Libero, 31 dicembre 2014
L’Italia balneare del 1959 raccontata da Pier Paolo Pasolini. Raccolti in un volume gli articoli dell’artista affascinato dal Sud popolare e un po’ barbarico. Un diario di viaggio sul boom italiano e non solo
Silenzioso, goffo e imbarazzato dinanzi agli scoppi di piccola e superba mondanità, osserva e ascolta. Soprattutto: le parole lo affascinano, come i gesti e le abitudini locali. Nei suoi appunti di viaggio è spesso sarcastico, anche con se stesso. Sorride alle sciocchezze, le riporta su carta, mostrandosi severo e compassionevole insieme. E annota frammenti paesaggistici. Fino a oggi parzialmente inedita, questa raccolta diaristica di Pier Paolo Pasolini è l’insieme degli articoli che mandò al periodico Successo e donati da sua cugina Graziella Chiercossi al fotografo, Philippe Séclier. Il quale li ha raccolti, alternandoli con sue istantanee e copie delle pagine scritte a mano dal poeta-regista. Ora il testo è in libreria per iniziativa dell’editrice Contrasto (pp. 198, euro 24,90) col titolo La lunga strada di sabbia.

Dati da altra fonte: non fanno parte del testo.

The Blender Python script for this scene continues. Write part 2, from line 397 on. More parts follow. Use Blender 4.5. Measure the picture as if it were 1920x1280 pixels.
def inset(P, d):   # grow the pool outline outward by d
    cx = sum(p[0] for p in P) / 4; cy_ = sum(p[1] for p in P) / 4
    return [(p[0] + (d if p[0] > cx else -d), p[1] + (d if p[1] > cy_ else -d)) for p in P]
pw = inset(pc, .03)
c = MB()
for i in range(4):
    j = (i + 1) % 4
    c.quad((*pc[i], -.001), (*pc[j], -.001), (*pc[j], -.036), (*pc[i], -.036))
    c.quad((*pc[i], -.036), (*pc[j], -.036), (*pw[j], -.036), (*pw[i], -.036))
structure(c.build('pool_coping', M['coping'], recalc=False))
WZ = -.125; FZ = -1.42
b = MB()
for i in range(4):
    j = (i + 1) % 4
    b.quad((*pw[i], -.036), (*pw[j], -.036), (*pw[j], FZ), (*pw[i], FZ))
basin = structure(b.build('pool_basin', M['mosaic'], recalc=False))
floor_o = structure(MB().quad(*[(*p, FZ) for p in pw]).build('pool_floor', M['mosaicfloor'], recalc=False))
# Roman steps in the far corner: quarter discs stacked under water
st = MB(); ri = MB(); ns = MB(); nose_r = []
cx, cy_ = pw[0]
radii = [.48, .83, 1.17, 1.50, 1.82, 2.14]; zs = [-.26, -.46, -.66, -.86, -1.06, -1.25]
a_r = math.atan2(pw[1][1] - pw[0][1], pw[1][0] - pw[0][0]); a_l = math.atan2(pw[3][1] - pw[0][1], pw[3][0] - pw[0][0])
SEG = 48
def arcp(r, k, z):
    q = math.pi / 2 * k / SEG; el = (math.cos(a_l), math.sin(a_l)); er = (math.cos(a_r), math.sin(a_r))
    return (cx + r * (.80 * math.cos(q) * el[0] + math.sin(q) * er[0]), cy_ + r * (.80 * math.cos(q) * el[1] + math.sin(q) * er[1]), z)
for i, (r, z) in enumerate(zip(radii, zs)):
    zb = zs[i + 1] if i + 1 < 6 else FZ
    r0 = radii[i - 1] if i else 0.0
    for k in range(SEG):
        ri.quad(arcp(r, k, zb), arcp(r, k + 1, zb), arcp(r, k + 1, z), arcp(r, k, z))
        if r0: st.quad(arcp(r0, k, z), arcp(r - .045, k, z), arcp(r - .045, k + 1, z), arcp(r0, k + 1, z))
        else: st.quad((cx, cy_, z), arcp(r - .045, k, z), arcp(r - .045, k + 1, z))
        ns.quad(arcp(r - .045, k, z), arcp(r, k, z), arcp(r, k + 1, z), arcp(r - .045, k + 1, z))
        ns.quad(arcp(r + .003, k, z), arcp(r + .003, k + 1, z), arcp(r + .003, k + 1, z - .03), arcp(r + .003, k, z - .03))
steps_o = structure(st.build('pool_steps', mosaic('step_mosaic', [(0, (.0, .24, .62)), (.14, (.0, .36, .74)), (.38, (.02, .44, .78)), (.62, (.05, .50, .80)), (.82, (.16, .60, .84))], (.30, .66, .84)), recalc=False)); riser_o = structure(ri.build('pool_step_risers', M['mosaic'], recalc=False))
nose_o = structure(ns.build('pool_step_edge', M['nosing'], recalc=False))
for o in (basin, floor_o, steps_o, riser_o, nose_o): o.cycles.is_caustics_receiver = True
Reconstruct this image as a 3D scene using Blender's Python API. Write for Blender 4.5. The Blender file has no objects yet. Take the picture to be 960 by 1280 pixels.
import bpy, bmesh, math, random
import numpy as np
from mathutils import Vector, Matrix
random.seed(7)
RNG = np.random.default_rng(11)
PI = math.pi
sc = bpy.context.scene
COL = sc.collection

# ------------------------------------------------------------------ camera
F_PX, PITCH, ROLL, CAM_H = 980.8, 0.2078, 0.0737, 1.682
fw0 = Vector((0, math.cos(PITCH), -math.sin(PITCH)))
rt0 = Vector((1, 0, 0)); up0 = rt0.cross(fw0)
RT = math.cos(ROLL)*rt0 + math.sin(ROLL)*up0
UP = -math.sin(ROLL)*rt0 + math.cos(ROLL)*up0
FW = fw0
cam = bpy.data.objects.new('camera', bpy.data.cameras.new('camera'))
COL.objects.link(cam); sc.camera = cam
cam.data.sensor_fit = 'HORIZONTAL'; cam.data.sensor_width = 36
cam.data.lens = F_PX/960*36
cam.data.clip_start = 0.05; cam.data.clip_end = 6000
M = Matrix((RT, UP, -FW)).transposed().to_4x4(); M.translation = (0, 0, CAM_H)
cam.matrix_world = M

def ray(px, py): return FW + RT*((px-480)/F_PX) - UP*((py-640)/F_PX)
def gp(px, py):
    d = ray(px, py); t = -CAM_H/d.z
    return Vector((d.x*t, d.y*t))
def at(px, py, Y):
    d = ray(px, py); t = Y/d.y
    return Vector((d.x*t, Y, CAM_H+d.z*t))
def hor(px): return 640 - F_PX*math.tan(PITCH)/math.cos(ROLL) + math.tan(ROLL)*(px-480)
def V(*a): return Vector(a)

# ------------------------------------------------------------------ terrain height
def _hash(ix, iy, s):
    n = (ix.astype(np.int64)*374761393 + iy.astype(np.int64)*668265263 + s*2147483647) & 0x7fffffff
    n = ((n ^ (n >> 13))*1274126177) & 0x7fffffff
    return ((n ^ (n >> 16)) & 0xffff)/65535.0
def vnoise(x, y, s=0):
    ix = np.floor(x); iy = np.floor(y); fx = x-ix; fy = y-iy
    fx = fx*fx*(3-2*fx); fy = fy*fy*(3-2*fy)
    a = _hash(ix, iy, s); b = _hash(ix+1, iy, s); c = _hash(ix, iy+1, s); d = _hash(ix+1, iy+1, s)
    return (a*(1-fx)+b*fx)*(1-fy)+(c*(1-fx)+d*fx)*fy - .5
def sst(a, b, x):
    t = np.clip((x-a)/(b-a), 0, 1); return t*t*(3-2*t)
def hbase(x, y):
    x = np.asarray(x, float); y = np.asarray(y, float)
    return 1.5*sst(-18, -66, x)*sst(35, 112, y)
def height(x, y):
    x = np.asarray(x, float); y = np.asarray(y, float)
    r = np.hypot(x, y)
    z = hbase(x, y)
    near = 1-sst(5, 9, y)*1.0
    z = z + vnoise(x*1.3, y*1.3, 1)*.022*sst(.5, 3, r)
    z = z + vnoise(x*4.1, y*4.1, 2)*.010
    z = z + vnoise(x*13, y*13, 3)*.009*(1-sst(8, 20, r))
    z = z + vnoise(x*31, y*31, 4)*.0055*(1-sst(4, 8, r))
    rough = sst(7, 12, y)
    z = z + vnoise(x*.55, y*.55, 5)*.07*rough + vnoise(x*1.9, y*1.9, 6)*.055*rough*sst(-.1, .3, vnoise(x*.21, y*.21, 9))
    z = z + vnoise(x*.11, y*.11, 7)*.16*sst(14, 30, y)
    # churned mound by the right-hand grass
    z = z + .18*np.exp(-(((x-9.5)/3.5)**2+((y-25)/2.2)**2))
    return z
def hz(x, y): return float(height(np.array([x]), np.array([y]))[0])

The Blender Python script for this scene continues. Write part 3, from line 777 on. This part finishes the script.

Una sorta di «sabbbia dantesca», dirà l’autore. Documento prezioso per conoscere l’Italia balneare del 1959, anno in cui PPP partì al volante della sua Fiat 1100. È un uomo a volte felice come un «guappo», a volte tormentato, che afferma di non essere «un nostalgico rinunciatario». Vuole andare al Sud, a vangare nell’ingenuità popolaresca, dai tratti un po’ barbarici. È ammaliato dalla Sicilia che non s’arrende all’omologazione. A Pachino scrive: «Qui la gente è tutta fuori, ed è la più bella gente d’Italia, razza purissima, elegante, forte, dolce». Vorrebbe vivere lì. Ma da vagabondo volubile lo ripete anche a Livorno. Nel Meridione si trova spesso solo, disobbediente al “coprifuoco” di certi borghi avvolti nel buio Ma è condizione migliore rispetto al disagio trovato nel Casinò di Sanremo, dove si fa «piccolo sotto gli sguardi monumentali dei custodi». Gioca poco, perché obbligato. E perde.